Romano: Lack of integrity hangs over FDLE mess

Questions persist on how FDLE Commissioner Gerald Bailey left office.
Questions persist on how FDLE Commissioner Gerald Bailey left office.
Published Feb. 1, 2015

Based on what we know, there seem to be two possible conclusions about Gerald Bailey's departure as head of the Florida Department of Law Enforcement.


1. Gov. Rick Scott and/or his staff got approval from a Cabinet member, or Cabinet staff, to force Bailey's resignation. If this was the case, it would appear to be a clear violation of the Sunshine Law that requires such matters to be discussed in a public forum.

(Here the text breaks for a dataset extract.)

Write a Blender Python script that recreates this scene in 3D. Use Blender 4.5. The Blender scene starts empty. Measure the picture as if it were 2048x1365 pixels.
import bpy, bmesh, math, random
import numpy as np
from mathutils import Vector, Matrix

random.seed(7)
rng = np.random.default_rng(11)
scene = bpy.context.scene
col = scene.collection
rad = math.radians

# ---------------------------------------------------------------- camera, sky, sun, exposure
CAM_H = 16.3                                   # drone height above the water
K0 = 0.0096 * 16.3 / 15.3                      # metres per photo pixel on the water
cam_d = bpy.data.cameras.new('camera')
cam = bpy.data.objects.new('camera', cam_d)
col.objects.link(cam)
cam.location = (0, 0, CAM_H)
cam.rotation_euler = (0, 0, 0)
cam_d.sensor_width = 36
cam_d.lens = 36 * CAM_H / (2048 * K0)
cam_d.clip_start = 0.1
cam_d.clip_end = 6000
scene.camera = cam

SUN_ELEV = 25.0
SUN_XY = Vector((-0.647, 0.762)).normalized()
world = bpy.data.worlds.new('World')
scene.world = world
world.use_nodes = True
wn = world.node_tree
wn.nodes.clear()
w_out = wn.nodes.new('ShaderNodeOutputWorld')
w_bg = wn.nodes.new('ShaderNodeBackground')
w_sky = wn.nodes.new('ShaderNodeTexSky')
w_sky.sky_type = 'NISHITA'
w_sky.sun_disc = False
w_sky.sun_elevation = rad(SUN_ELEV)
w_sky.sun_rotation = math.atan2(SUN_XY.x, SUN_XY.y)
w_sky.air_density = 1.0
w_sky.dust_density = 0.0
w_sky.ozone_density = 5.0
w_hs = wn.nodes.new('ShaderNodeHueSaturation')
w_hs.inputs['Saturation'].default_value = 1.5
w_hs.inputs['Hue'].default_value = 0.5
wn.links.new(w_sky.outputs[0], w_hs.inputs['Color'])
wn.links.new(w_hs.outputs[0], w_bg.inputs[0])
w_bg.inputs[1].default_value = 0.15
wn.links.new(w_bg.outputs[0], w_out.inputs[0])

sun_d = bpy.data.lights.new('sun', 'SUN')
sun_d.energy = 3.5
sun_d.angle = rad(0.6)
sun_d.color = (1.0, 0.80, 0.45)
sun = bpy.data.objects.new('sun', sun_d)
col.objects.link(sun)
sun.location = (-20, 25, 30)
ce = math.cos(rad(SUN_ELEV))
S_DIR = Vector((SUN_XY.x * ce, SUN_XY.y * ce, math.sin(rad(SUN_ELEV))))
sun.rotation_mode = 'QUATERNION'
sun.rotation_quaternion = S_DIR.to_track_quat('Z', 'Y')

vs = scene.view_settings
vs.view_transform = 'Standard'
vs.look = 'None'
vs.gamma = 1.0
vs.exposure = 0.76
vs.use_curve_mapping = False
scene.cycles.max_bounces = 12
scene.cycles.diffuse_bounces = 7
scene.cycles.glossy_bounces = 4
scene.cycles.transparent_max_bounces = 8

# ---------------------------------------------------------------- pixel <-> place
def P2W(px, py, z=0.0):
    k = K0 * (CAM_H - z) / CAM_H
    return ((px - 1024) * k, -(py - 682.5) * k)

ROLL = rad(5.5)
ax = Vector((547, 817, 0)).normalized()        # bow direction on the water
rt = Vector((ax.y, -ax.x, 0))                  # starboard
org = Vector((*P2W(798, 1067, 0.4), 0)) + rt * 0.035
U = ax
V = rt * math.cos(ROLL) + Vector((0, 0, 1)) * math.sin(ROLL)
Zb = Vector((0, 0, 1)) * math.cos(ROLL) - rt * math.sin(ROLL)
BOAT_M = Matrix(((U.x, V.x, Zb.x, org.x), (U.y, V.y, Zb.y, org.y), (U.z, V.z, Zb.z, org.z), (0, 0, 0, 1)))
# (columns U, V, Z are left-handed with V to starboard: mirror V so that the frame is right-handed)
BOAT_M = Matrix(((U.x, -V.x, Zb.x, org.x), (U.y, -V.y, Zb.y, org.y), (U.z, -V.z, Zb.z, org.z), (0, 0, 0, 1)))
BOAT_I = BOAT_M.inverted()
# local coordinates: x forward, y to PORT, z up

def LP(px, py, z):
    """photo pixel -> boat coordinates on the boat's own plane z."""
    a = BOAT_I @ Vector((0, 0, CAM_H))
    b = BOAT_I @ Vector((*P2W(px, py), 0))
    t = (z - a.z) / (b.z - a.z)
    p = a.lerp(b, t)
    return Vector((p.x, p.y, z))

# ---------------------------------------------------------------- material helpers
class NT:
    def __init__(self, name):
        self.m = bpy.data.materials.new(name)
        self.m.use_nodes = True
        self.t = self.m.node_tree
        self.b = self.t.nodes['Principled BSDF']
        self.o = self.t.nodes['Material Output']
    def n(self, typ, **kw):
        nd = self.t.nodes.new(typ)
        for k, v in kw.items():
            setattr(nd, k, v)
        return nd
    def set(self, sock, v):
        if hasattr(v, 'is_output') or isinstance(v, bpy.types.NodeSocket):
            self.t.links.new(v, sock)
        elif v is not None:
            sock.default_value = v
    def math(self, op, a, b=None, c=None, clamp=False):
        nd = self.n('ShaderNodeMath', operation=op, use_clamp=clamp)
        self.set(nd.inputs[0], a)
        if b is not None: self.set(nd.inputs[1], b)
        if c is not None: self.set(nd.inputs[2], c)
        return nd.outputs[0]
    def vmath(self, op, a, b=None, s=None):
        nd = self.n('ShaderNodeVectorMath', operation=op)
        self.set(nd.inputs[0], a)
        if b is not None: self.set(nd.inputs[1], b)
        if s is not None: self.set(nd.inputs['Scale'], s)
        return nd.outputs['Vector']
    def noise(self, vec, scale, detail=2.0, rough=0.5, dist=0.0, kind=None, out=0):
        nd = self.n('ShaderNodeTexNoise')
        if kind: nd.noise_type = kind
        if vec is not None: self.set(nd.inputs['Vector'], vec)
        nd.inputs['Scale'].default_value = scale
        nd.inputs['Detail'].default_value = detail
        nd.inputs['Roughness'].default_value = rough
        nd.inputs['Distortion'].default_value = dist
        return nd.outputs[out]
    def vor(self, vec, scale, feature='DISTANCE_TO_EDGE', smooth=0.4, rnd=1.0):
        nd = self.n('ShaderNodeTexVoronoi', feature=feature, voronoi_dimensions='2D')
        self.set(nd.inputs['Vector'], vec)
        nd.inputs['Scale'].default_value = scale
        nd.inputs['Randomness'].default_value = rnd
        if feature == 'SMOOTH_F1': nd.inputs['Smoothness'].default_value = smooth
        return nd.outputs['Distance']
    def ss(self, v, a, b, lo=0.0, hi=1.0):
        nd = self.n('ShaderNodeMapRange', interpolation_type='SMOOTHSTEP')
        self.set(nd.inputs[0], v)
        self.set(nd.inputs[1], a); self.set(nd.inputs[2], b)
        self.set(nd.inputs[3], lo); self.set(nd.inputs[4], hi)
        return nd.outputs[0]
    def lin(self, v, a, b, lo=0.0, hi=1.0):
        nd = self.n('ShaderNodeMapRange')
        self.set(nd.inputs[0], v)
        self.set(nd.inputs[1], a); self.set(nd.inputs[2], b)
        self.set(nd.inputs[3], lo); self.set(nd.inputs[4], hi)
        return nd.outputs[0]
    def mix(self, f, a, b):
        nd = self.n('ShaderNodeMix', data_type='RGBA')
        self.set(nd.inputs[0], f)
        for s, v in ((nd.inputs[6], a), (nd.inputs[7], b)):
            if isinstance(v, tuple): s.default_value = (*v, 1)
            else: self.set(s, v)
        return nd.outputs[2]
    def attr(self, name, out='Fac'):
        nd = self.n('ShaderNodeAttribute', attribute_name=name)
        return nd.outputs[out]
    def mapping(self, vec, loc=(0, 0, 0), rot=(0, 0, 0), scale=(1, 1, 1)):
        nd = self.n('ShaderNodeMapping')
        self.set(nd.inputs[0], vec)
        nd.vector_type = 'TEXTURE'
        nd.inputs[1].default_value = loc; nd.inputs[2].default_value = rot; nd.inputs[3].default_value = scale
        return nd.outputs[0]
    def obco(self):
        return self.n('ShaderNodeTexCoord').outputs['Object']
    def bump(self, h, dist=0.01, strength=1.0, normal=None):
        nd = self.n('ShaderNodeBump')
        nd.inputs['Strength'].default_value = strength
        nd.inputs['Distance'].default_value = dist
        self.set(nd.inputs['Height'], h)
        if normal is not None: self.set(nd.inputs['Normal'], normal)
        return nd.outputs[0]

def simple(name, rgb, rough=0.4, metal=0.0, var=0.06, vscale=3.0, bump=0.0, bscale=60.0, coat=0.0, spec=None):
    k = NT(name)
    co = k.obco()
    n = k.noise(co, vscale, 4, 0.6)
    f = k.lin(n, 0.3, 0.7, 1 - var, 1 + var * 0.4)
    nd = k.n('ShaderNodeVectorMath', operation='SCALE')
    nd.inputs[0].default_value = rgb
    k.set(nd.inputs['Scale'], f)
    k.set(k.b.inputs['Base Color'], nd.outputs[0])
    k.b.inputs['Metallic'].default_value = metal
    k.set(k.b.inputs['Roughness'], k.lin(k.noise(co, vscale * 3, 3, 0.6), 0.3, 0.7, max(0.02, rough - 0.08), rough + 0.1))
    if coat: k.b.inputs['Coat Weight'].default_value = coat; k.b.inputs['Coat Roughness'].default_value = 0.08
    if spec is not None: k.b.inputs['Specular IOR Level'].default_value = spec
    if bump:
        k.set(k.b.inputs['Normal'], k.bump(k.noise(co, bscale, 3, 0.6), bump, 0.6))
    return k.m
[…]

2. Scott and/or his staff acted unilaterally in forcing Bailey out. If this was the case, it was a clear violation of the governor's constitutional authority, which requires at least one other Cabinet member's approval to oust an FDLE leader.

So why hasn't an investigation been launched?

Wouldn't that seem logical? Prudent? Necessary?

Not that this rises to the level of Watergate. Or the Iran-Contra affair. Lives were not lost, and the future of democracy is not at stake.

But there are ramifications if the state's most powerful leaders decide they can ignore the Constitution or the Sunshine Law and get away, um, Scott free.

For context, consider this case:

In 2012, three state Supreme Court justices inadvertently failed to file election paperwork for their merit retention races. In their rush to meet the deadline, they had a staff member notarize their forms. One legislator viewed this as a violation of a law prohibiting government staff from working on a candidate's campaign during business hours.

So Scott ordered an FDLE investigation.

Over a notary stamp.

Yet today, there is only hemming and hawing over the distinct possibility that the governor either abused his authority or the Cabinet circumvented the Sunshine Law.

Attorney General Pam Bondi, who wraps herself in the Constitution every time her crusade against same-sex marriage is brought up, essentially exonerated the governor of possible constitutional overreach last week by blaming nameless underlings who apparently wield more power in Tallahassee than the actual Cabinet.

Think about that. Bondi says it wasn't the governor who defied the Cabinet or the Constitution by unilaterally forcing Bailey out. It was his staff.

And that's not worth an investigation?

In the end, you can bet this will blow over with very little fallout. Even if there is some sort of formal inquiry, chances are that a low-level wrist will be slapped or the governor will throw one of his staff members in front of the investigation bus.

And that would be sad. Not because I think the governor or the Cabinet should be thrown to the curb. This isn't an administration-breaking affair.

What's sad is that, at the very least, the spirit of the law was circumvented, and none of our leaders have enough integrity to pursue, or even acknowledge that.

The governor keeps insisting Bailey resigned of his own accord. As if anyone believes Bailey would suddenly decide to end his 35-year career with two hours notice and a three-sentence letter that never mentions the words resign or retire.

Scott made a mockery of Bailey's career, and now he's making a mockery of his own administration by refusing to admit what everyone can plainly see.

This doesn't have to be a quest for blood. No one is calling for Scott's head. This has risen to the level of scandal only because the governor won't admit mistakes were made.

Scott wants to run government like business. He wants to play the part of a tough, cold-blooded, do-what-it-takes CEO. Fair enough.

Then be tough enough to admit when you screwed up.